Perhaps part of the answer is that by believing in ourselves, which means believing in the story we’re constantly telling ourselves, we enjoy the thrill of being actors in starring roles. Actors tend to be narcissists because when they’re on stage or being filmed they’re at the center of many people’s attention. In so far as we act in different roles, depending on which part of our personality is called upon to handle some situation, we act as if we were professional actors. YouTube and celebrity culture only exacerbate the thrill of being stars in our life’s story. Even when no one else is watching or when no one else will know what we’re doing, we always consciously or unconsciously observe our actions.
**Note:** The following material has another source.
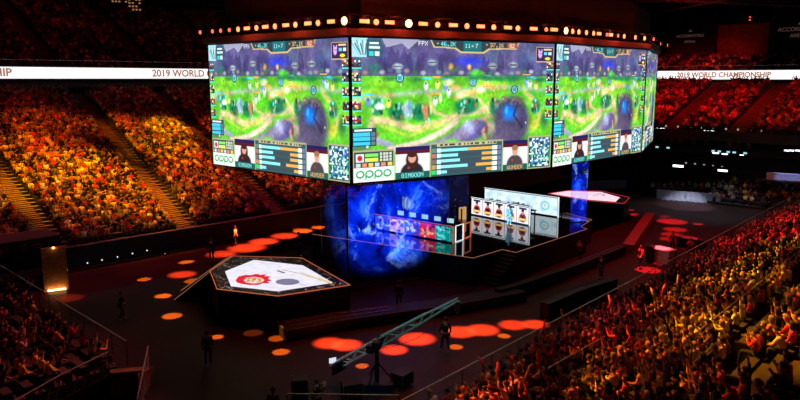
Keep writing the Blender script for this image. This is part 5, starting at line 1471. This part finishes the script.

We may be proud or ashamed of ourselves, but as long as we contextualize our choices and behaviour according to our master narrative, we have at least an implicit audience, namely the potential for our meta-thoughts to interpret our first-order experience. Even a starving homeless person can fall back on the feeling that he’s performing his life, that he’s always the center of someone’s attention, and that although he hardly enjoys a movie star’s fame or accolades, he nevertheless succeeds in acting out his assigned role. By occupying this street corner rather than that one, he makes a creative choice as determined by the inner script that provides meaning to his life; without any such meaning, his life would be intolerable. Yet there he endures, day after day, disheveled and piss-stained as he is. Why does even such a lowly figure carry on believing in himself when most people would hurl his inner script into the flames? For most of us, the show must go on and so we perform for the aesthetic glory of acting in the spotlight, if only for the brief time we’re allotted in our episode.